Anna Seward

George Hardinge, 1812 ca.; Nichols, Illustrations of the Literary History of the XVIII Century (1817-58) 1:488-89.

That celebrated female has conferred upon me the unsolicited honour of printing, and publishing her answer to me upon this topic [Sneyd Davies] and upon EVERY OTHER which had been the subject of mutual CONFIDENCE between us — either transcribed (as the Editor has represented) from her own copies of those Letters, made when she wrote the originals first, or, as I suspect, in this particular instance, from the originals; but, upon either supposition, with perfidy in cold blood, unexampled (I hope) in literary intercourse.

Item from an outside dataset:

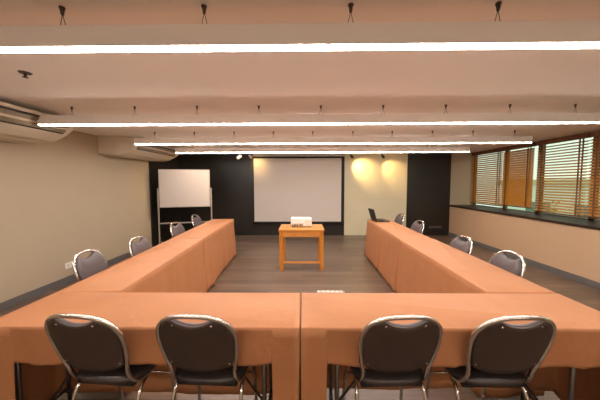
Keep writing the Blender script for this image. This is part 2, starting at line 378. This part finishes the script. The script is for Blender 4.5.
# ------------------------------------------------------------------ chairs
HOOP = [(0, 0.1602), (0.15, 0.1718), (0.35, 0.1833), (0.55, 0.1887), (0.7, 0.1833), (0.82, 0.165), (0.91, 0.1341), (0.965, 0.0955), (0.992, 0.054), (1.0, 0.0)]
def hw(t):
    for (a, x), (b, z) in zip(HOOP, HOOP[1:]):
        if a <= t <= b: return x + (z - x) * (t - a) / (b - a)
    return 0
def bp(x, t, off=0):     # a point on the back surface; off > 0 towards the sitter
    return Vector((x, -.195 - .105 * t - .026 * (1 - (x / .2) ** 2) + off,   .545 + .338 * t + off * .3))
def panel(off0, off1, inset=.013, puff=0):
    bm = bmesh.new(); N, R = 30, 12; cols = []
    xm = .1885 - inset
    for i in range(N + 1):
        x = -xm * math.cos(PI * i / N); ax = abs(x)
        tt = 1.0
        while hw(tt) - inset < ax and tt > .56: tt -= .005
        tl = 0.0
        while hw(tl) - inset < ax and tl < .55: tl += .005
        tl = max(tl, .02 + .13 * (ax / .168) ** 3)
        if ax < .1: tt = min(tt, .835 + .1 * (ax / .1) ** 2.2)
        tt = min(tt, .955); tt = max(tt, tl + .004)
        cols.append((x, tl, tt))
    def surf(front):
        g = []
        for x, a, b in cols:
            cc = []
            for j in range(R + 1):
                t = a + (b - a) * j / R; e = min(1, (j * (R - j)) / (R * 1.6)) * min(1, (1 - (abs(x) / xm) ** 4) * 2)
                cc.append(bm.verts.new(bp(x, t, (off1 + puff * e) if front else off0)))
            g.append(cc)
        return g
    F, K = surf(True), surf(False)
    for g in (F, K):
        for i in range(N):
            for j in range(R): bm.faces.new((g[i][j], g[i + 1][j], g[i + 1][j + 1], g[i][j + 1]))
    for i in range(N):
        bm.faces.new((F[i][0], F[i + 1][0], K[i + 1][0], K[i][0])); bm.faces.new((F[i][R], F[i + 1][R], K[i + 1][R], K[i][R]))
    for j in range(R):
        bm.faces.new((F[0][j], F[0][j + 1], K[0][j + 1], K[0][j])); bm.faces.new((F[N][j], F[N][j + 1], K[N][j + 1], K[N][j]))
    return bm
def make_chair(label):
    t = thing('banquet_chair', label, 'chair', group='chrome framed chairs around the U-shaped tables')
    # seat: rounded cushion
    bm = bmesh.new(); rows = []
    prof = [(.434, .84), (.440, .97), (.455, 1.0), (.468, .97), (.476, .86), (.479, .5), (.480, 0.001)]
    n = 36
    for z, s in prof:
        ring = []; z += .016
        for k in range(n):
            a = 2 * PI * k / n; ca, sa = math.cos(a), math.sin(a)
            ex = 2 / 3.6
            x = .20 * s * math.copysign(abs(ca) ** ex, ca) * (1 + .05 * sa); yy = -.018 + .183 * s * math.copysign(abs(sa) ** ex, sa)
            ring.append(bm.verts.new((x, yy + .0, z)))
        rows.append(ring)
    for a, b in zip(rows, rows[1:]):
        for k in range(n): bm.faces.new((a[k], a[(k + 1) % n], b[(k + 1) % n], b[k]))
    bm.faces.new(rows[0]); bm.faces.new(rows[-1])
    obj('seat', bm, SEATM, t)
    obj('seat_pan', B(-.16, .16, -.17, .135, .43, .454), RUBBER, t, smooth=False, bevel=.006)
    obj('backrest', panel(.004, .018, puff=.016), VINYL, t)
    sh = obj('back_shell', panel(-.007, .003), SHELL, t)
    for x, tq in ((-.09, .86), (.09, .86), (-.145, .17), (.145, .17)):
        a = bp(x, tq, -.006); obj('screw', T([a, a + Vector((0, -.005, -.001))], [.006, .004], 10), CHROME, sh)
    pts = []
    left = [bp(-x, tt) for tt, x in HOOP]; right = [bp(x, tt) for tt, x in reversed(HOOP[:-1])]
    c = [(-.178, .08, .445), (-.176, -.06, .442), (-.17, -.15, .455), (-.162, -.190, .505)] + left + right + [(.162, -.190, .505), (.17, -.15, .455), (.176, -.06, .442), (.178, .08, .445)]
    obj('back_hoop', T(spline(c, 4), .0105, 10), CHROME, t)
    for s in (-1, 1):
        fl = spline([(s * .165, -.02, .438), (s * .176, .07, .40), (s * .18, .12, .33), (s * .184, .14, .18), (s * .188, .15, .02)], 5)
        rl = spline([(s * .16, .02, .438), (s * .174, -.12, .418), (s * .18, -.175, .34), (s * .19, -.215, .18), (s * .2, -.25, .02)], 5)
        for pth in (fl, rl):
            lg = obj('leg', T(pth, .0095, 10), CHROME, t)
            e = pth[-1]; obj('rubber_foot', T([(e.x, e.y, .0), (e.x, e.y, .035)], [.0135, .012], 10), RUBBER, lg)
    obj('stretcher', T([(-.18, .126, .29), (.18, .126, .29)], .007, 8), CHROME, t)
    obj('stretcher', T([(-.182, -.185, .30), (.182, -.185, .30)], .007, 8), CHROME, t)
    return t
chairs = [
 (-1.02, 1.458, -0.08, 'brown backed chair nearest the left edge of the photo, in front of the nearest row'),
 (-0.495, 1.458, -0.04, 'brown backed chair left of the cloth seam, in front of the nearest row'),
 (0.45, 1.458, 0.04, 'brown backed chair right of the cloth seam, in front of the nearest row'),
 (0.975, 1.458, 0.02, 'brown backed chair at the lower right, in front of the nearest row'),
 (-1.596, 2.269, -1.451, 'grey padded chair on left arm side, nearest of four along that wall'),
 (-1.514, 2.836, -1.521, 'grey padded chair on left arm side, second nearest along that wall'),
 (-1.624, 3.9, -1.571, 'grey padded chair on left side, just before the whiteboard'),
 (-1.724, 4.86, -1.571, 'grey padded chair at the far end of left arm before the whiteboard'),
 (1.465, 2.23, 1.511, 'grey padded chair on window side, nearest of four along the right arm'),
 (1.464, 2.873, 1.531, 'grey padded chair on window side, second nearest along the right arm'),
 (1.514, 4.07, 1.571, 'grey padded chair on window side, in front of the black panel'),
 (1.584, 5.02, 1.571, 'grey padded chair beside the laptop at far end of right arm'),
]
c0 = None
for x, yy, rz, lab in chairs:
    if c0 is None: c0 = make_chair(lab); c0.location = (x, yy, 0); c0.rotation_euler = (0, 0, rz)
    else: dup(c0, (x, yy, 0), rz, lab)
# ------------------------------------------------------------------ projector table, projector
t = thing('wooden_side_table', 'small orange wooden table with square legs holding the projector', 'table', (-.026, 4.35, 0))
hwid = .372; dp = .56
obj('tabletop', B(-.385, .385, -.012, dp + .012, .672, .702), OAKX, t, smooth=False, bevel=.004)
for x in (-hwid, hwid - .062):
    for yy in (0, dp - .062): obj('leg', B(x, x + .062, yy, yy + .062, 0, .672), OAK, t, smooth=False, bevel=.003)
for yy in (.008, dp - .028): obj('apron', B(-hwid + .062, hwid - .062, yy, yy + .02, .572, .672), OAKX, t, smooth=False)
for x in (-hwid + .008, hwid - .028): obj('apron', B(x, x + .02, .062, dp - .062, .572, .672), OAKX, t, smooth=False)
for yy in (.015,): obj('stretcher', B(-hwid + .062, hwid - .062, yy, yy + .03, .115, .145), OAKX, t, smooth=False, bevel=.002)
t = thing('projector', 'white projector on the small orange wooden table', 'projector', (-.035, 4.68, .702))
bm = B(-.18, .19, -.12, .13, .014, .155); obj('body', bm, WHITE, t, smooth=False, bevel=.014)
obj('rear_panel', B(-.165, .04, -.123, -.118, .022, .068), mat('grey port panel', (176, 164, 140), .5, var=.05), t, smooth=False)
for a, w in ((-.12, .028), (-.075, .022), (-.02, .03)): obj('port', B(a, a + w, -.1245, -.122, .03, .05), RUBBER, t, smooth=False)
obj('lens_housing', T([(.09, .13, .07), (.09, .155, .07)], [.042, .038], 20), KEYM, t)
bm = bmesh.new()
for k in range(9): box(bm, .075 + k * .011, .080 + k * .011, -.1225, -.119, .035, .13)
obj('vent', bm, PLAST, t, smooth=False)
for x in (-.15, .16):
    for yy in (-.09, .1): obj('foot', T([(x, yy, 0), (x, yy, .016)], .012, 10), RUBBER, t)
# ------------------------------------------------------------------ laptop
t = thing('laptop', 'dark open laptop at the far end of the right arm', 'laptop', (1.475, 4.98, .7575), PI / 2 + .05)
obj('base', B(-.17, .17, -.12, .12, 0, .018), LAPM, t, smooth=False, bevel=.004)
bm = bmesh.new()
for i in range(12):
    for j in range(5): box(bm, -.15 + i * .0252, -.128 + i * .0252, -.035 + j * .026, -.013 + j * .026, .0178, .0205)
obj('keyboard', bm, KEYM, t, smooth=False)
obj('touchpad', B(-.05, .05, -.105, -.05, .0178, .019), KEYM, t, smooth=False)
Mx = Matrix.Translation((0, .118, .016)) @ Matrix.Rotation(-.28, 4, 'X')
lid = obj('lid', B(-.17, .17, 0, .009, 0, .225, M=Mx), LAPM, t, smooth=False, bevel=.003)
obj('display', B(-.157, .157, -.0012, .0006, .015, .212, M=Mx), mat('unlit glossy display', (30, 32, 36), .08, var=.02), lid, smooth=False)
obj('hinge', T([(-.12, .118, .016), (.12, .118, .016)], .006, 8), KEYM, t)
# ------------------------------------------------------------------ power strip on the floor
t = thing('power_strip', 'white power strip on the floor just beyond the nearest row', 'power strip', (.37, 3.42, 0), .0)
obj('body', B(-.18, .18, -.03, .03, 0, .035), WHITE, t, smooth=False, bevel=.005)
for k in range(5): obj('socket', T([(-.13 + k * .062, 0, .034), (-.13 + k * .062, 0, .037)], .021, 14), PLAST, t)
obj('switch', B(.155, .172, -.012, .012, .034, .042), mat('red rocker', (150, 40, 30), .4, var=.02), t, smooth=False)
# ------------------------------------------------------------------ projection screen
t = thing('projection_screen', 'large pull-down projection screen with black border on far wall', 'projection screen', (-.14, YB - .12, 0))
obj('case', B(-1.24, 1.28, -.045, .06, 2.205, 2.275), ALU, t, smooth=False, bevel=.008)
obj('fabric', B(-1.235, 1.265, .0, .003, .36, 2.21), mat('black screen border', (26, 23, 22), .8, var=.03), t, smooth=False)
obj('viewing_surface', B(-1.215, 1.2, -.003, .0, .405, 2.155), SCREEN, t, smooth=False)
obj('bottom_bar', T([(-1.25, .001, .36), (1.28, .001, .36)], .016, 12), mat('black bar', (30, 27, 26), .4, var=.03), t)
# ------------------------------------------------------------------ mobile whiteboard
t = thing('mobile_whiteboard', 'wheeled whiteboard on a grey metal stand before the black wall', 'whiteboard', (-2.71, 6.0, 0), .28)
hwb = .53
obj('panel', B(-hwb, hwb, -.012, .012, .945, 1.78), BOARD, t, smooth=False)
bm = bmesh.new()
box(bm, -hwb - .012, hwb + .012, -.016, .016, .93, .947); box(bm, -hwb - .012, hwb + .012, -.016, .016, 1.778, 1.793)
box(bm, -hwb - .012, -hwb + .003, -.016, .016, .947, 1.778); box(bm, hwb - .003, hwb + .012, -.016, .016, .947, 1.778)
obj('frame', bm, ALU, t, smooth=False, bevel=.002)
for s in (-1, 1):
    obj('post', B(s * (hwb + .035) - .015, s * (hwb + .035) + .015, -.015, .015, .11, 1.37), ALU, t, smooth=False, bevel=.003)
    obj('pivot_knob', T([(s * (hwb + .012), 0, 1.33), (s * (hwb + .075), 0, 1.33)], .014, 10), RUBBER, t)
    ft = obj('foot', B(s * (hwb + .035) - .017, s * (hwb + .035) + .017, -.26, .26, .075, .11), ALU, t, smooth=False, bevel=.004)
    for yy in (-.24, .24): obj('caster', T([(s * (hwb + .035) - .012, yy, .0375), (s * (hwb + .035) + .012, yy, .0375)], .0375, 16), RUBBER, ft)
obj('crossbar', B(-hwb - .02, hwb + .02, -.012, .012, .555, .585), ALU, t, smooth=False)
# ------------------------------------------------------------------ spotlights
def spot(src, tgt, label, power, size, body):
    s = Vector(src); tg = Vector(tgt)
    t = thing('spotlight', label, 'spotlight', (s.x, s.y, ZC), 0, 'ceiling spotlights near the far wall')
    obj('base', T([(0, 0, 0), (0, 0, -.02)], .035, 16), body, t)
    obj('arm', T([(0, 0, -.015), (0, 0, s.z - ZC + .01)], .007, 8), body, t)
    d = (tg - s).normalized(); o = Vector((0, 0, s.z - ZC))
    hd = obj('head', T([o - d * .055, o - d * .05, o + d * .03, o + d * .055], [.02, .028, .034, .038], 18), body, t)
    obj('lens', T([o + d * .053, o + d * .0575], .031, 18), SPOTL, hd)
    l = bpy.data.lights.new('spot_lamp', 'SPOT'); l.energy = power; l.color = (1, .66, .26); l.spot_size = size; l.spot_blend = .9; l.shadow_soft_size = .02
    lo = link(bpy.data.objects.new('spot_lamp', l), t); lo.location = o + d * .07
    lo.rotation_euler = d.to_track_quat('-Z', 'Y').to_euler()
bd = mat('dark spot body', (70, 58, 48), .4, .5, var=.05); bw = mat('white spot body', (220, 208, 196), .4, var=.03)
spot((-1.36, 5.65, 2.04), (-2.28, 6.12, 1.62), 'leftmost spotlight, aimed at the whiteboard', 45, 1.5, bw)
spot((-1.37, 6.85, 2.17), (-1.22, 7.3, 1.95), 'white spotlight above the left edge of the projection screen', 12, 1.5, bw)
spot((1.27, 6.9, 2.17), (1.66, 7.35, 1.87), 'dark spotlight right of the screen, throwing the brightest glow', 75, 1.2, bd)
spot((2.08, 6.9, 2.17), (2.5, 7.35, 1.80), 'dark spotlight at right, beside the wall black panel', 38, 1.2, bd)
# ------------------------------------------------------------------ small wall plates
t = thing('wall_socket', 'white wall socket plate above the left baseboard', 'socket', (XL, 3.84, .255))
obj('plate', B(0, .009, -.075, .075, -.045, .045), WHITE, t, smooth=False, bevel=.003)
for k in (-.035, .035): obj('outlet', T([(.009, k, 0), (.0105, k, 0)], .017, 14), PLAST, t)
pl = obj('plate', B(3.53, 3.89, YB - .051, YB - .0445, .205, .265), mat('dull metal plate', (104, 94, 86), .4, .4, var=.1), bpy.data.objects['trim_5'], smooth=False, bevel=.002)
# ------------------------------------------------------------------ world and look
w = bpy.data.worlds.new('sky'); bpy.context.scene.world = w; w.use_nodes = True
bg = w.node_tree.nodes['Background']; bg.inputs[0].default_value = (.86, 1.0, .84, 1); bg.inputs[1].default_value = 1.15
vs = bpy.context.scene.view_settings
vs.view_transform = 'Standard'; vs.look = 'None'; vs.gamma = 1; vs.use_curve_mapping = False; vs.exposure = .15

After many high-flown compliments to me, whom she had never seen but once, and after the exchange of childish pedantries between us, my disagreement with her upon subjects of criticism embittered her against me; for, with all her attainments in literature, she overlooked a maxim of Cicero, "that we should refute without anger, and should be refuted without pertinacity." She laid her commands upon me, in a fit of spleen, to return all the Letters I had received, offering to part with all mine back to me, upon a solemn pledge between us, instituted by herself, that no trace of the correspondence was ever to appear. — This contract, with my perfect assent, was in part executed — she sent back all my Letters to me — I burnt them. She obtained possession of her own to me; and I received a direct assurance from her, which I also burnt (with a disdain to keep it as a check, and a security), that no vestige of the opinions, or sentiments, which had been circulated between her and me, should ever appear.

Instead of keeping her word, she has betrayed, by a posthumous deceit, but contemplated with deliberate foresight, in the shape of her own replies, all the idle rhapsodies of criticism, or taste, which at the impulse of the moment I had communicated, as her friend. She has trafficked away her good faith, and sense of honour, to a Bookseller; and has exposed me to ridicule, as guilty, at the best, of a "labor ineptiarum," and at the worst — of many unfashionable opinions, which I thought sacred in her hands. She has even copied one entire letter of mine to her, in a letter to her friend. This too, after we had parted in amity, and after some kind attentions to me on her part, even since we had quarrelled upon literary subjects alone.

That is not all; nor is it the worst. There are passages of a delicate nature in my Letters, affecting the character of respectable individuals, which a feeling mind would have shuddered even at the POWER of revealing to the indiscriminate world; and she had not suppressed ONE of them, if made, as they generally were, the subjects of Letters to me.